Malatya, Hatay, Kahramanmaraş, Adıyaman ve Gaziantep’in İslahiye ilçesindeki oda temsilcilerinin imzasıyla yayımlanan açıklamada, 30 Haziran 2025’te sona erecek olan başvuru süresinin sahadaki koşullarla uyuşmadığına dikkat çekildi.
Ortak açıklamada, Çevre, Şehircilik ve İklim Değişikliği Bakanlığı tarafından yürütülen Yerinde Dönüşüm Projesi’nin, depremzedeler için umut verici bir adım olduğu belirtilirken, uygulamada yaşanan bürokratik ve sosyolojik engeller nedeniyle sürecin tıkanma riski taşıdığı vurgulandı.
Tapu, Miras, Ruhsat ve Enkaz Süreçleri Engelliyor
Ticaret ve Sanayi Odaları, depremzede vatandaşların önemli bir bölümünün halen başka şehirlerde yaşamını sürdürdüğünü ve hissedarlık gibi konular nedeniyle mülk sahiplerinin bir araya gelmesinde gecikmeler yaşandığını dile getirdi. Ayrıca tapu devri, miras işlemleri, enkaz kaldırma ve ruhsat başvurusu gibi karmaşık süreçlerin, hak sahiplerinin zamanında başvuru yapmasını güçleştirdiği ifade edildi.

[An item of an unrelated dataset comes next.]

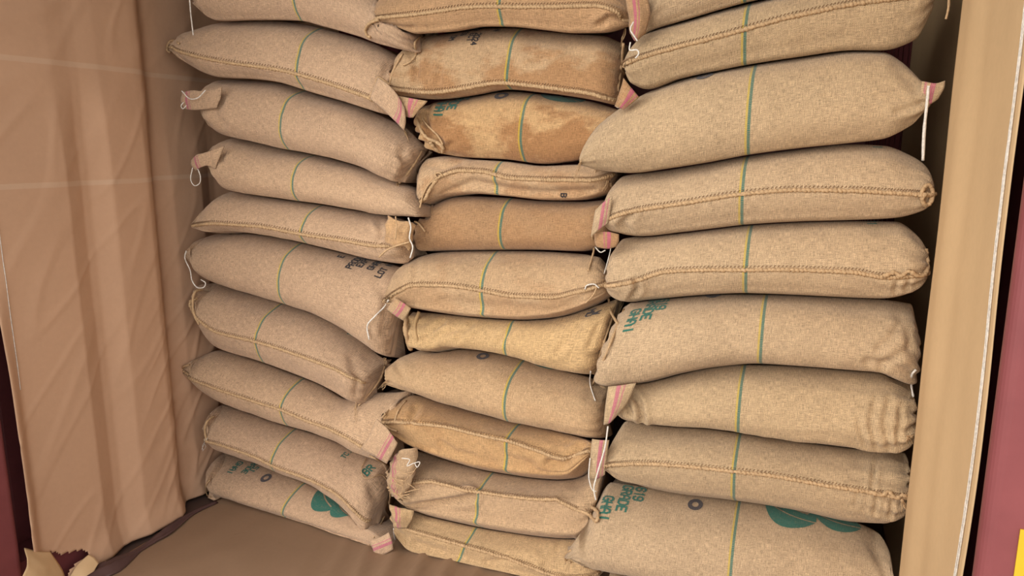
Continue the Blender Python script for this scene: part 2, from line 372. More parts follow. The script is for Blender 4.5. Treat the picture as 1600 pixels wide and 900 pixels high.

"Süre Uzatılmazsa Katılım Düşer, Yeniden Yapılanma Aksar"
Açıklamada şu değerlendirmelere yer verildi:
“Yerinde Dönüşüm başvuru süresinin uzatılmaması halinde, birçok hak sahibi bu imkândan yararlanamayacak. Bu durum, projelere katılım oranını düşürecek, bölgenin yeniden inşa sürecinde ciddi aksamalara neden olacaktır. Vatandaşlarımızın sağlıklı ve güvenli konutlara kavuşması, şehirlerimizin ekonomik ve sosyal hayatının canlanması için bu sürecin titizlikle yönetilmesi büyük önem taşımaktadır.”
"Sahadaki Gerçekler Dikkate Alınmalı"
Beş ilin oda başkanları, sürecin başarıyla tamamlanabilmesi için sahadaki gerçeklerin göz önünde bulundurulması gerektiğini belirterek, başvuru süresinin makul bir süreyle uzatılmasının, hem hak kayıplarını önleyeceğini hem de projeye ivme kazandıracağını kaydetti.
Ticaret ve Sanayi Odaları, Çevre, Şehircilik ve İklim Değişikliği Bakanlığı başta olmak üzere tüm yetkili kurumları, bölgedeki mağduriyetlerin artmaması adına gereken adımları hızlıca atmaya davet etti. Açıklamada, vatandaşların dayanışma ve kararlılıkla ayağa kalkmaya çalıştığı bu süreçte, kamu otoritelerinden daha esnek ve çözüm odaklı yaklaşımlar beklendiği de vurgulandı.